On March 1, 2004, the Washington Times headlined Colin Powell’s comment, “I am on the President’s agenda.” Condoleeza Rice and Colin Powell have provided a Black face for policies that have devastated the global community and our American community. Progressive America and the global community need a strong, vibrant and activist Black community.

A recent report in the New York Times found that 50 percent of the Black male adults in New York City are unemployed. According to the State of the Dream 2004 report, if current rates of progress remain the same, it will take eight years for America to close the Black-White gap in high school graduation. It will take 73 years to close the college graduation gap, 190 years to close the imprisonment gap, 581 years to close the per capita income gap, and 1,664 years to close the home ownership gap. Clearly progress on important quality of life indices is not being made quickly enough.

But we won’t see that portrayed on UPN, FOX, CNN or the WB. Increasingly, prominent leaders tell us that we don’t need a movement any more and that agitators who concentrate on these facts are passe.

And to them I only ask one question. What becomes of a community that rewards those who pick the fruit up but fails to protect those who shake it down?

Tree shakers are all over the globe trying to uplift their communities. Only through our active and informed participation in the political process here will we be able to stop the powers that produce pernicious policies.

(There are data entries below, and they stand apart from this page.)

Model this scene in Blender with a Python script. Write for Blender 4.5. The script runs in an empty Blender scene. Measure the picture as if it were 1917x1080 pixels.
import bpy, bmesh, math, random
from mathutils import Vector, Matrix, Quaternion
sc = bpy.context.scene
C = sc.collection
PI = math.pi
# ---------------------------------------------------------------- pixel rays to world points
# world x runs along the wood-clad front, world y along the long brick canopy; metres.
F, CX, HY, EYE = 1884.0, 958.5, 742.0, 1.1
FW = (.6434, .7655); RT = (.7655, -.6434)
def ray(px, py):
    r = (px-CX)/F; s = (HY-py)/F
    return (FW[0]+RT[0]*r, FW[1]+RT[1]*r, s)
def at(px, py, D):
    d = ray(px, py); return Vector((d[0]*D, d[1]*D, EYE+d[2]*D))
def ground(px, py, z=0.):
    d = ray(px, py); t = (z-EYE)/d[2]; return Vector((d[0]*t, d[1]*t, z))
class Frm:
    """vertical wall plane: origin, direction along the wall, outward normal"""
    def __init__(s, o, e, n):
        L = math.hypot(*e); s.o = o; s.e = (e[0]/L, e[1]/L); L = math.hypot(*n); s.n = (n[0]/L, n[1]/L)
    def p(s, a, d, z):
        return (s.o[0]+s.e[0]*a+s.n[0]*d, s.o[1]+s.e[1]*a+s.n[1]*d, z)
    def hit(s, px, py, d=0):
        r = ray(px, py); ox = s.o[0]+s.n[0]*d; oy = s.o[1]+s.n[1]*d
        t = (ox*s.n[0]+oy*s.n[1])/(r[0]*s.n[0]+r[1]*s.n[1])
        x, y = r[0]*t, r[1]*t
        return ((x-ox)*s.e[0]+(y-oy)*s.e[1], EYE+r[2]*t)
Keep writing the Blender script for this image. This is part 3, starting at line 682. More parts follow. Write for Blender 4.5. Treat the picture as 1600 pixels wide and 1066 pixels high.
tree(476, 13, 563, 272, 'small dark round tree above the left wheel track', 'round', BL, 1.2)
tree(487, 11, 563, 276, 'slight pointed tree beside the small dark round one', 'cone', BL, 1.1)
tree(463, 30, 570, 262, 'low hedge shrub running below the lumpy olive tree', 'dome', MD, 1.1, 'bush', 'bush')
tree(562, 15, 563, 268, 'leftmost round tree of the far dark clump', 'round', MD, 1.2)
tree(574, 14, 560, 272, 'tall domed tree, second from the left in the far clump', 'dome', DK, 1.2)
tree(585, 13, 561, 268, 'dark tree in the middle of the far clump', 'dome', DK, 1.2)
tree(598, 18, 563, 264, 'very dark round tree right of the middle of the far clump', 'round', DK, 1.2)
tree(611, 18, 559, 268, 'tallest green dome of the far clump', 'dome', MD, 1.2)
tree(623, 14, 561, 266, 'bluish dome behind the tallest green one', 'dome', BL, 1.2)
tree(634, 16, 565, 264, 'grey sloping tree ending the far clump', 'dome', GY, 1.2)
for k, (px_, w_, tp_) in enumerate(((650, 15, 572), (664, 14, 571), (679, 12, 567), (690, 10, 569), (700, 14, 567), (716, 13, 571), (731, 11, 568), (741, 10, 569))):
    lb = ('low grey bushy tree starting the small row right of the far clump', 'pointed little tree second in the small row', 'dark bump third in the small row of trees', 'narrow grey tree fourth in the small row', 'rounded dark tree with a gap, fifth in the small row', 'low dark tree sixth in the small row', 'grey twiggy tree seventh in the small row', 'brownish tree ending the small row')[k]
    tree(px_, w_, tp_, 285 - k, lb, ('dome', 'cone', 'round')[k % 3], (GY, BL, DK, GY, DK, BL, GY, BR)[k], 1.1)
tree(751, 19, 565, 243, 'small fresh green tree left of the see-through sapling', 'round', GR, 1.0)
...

Only through our participation in the political process will we be able to protect the global community – like Haiti, like Venezuela – from the vicissitudes of powerful people acting in our name who don’t care one whit about the values that we hold dear.

Black America, vibrant with authentic leaders, in active partnership with all progressives, can change what is happening here at home and the policies being implemented abroad.

And so I end with a plea and a charge for us as a people to stand up, speak truth to power, don’t cower, and say to those who control this awful machine, “It’s time for you to stop, right now.”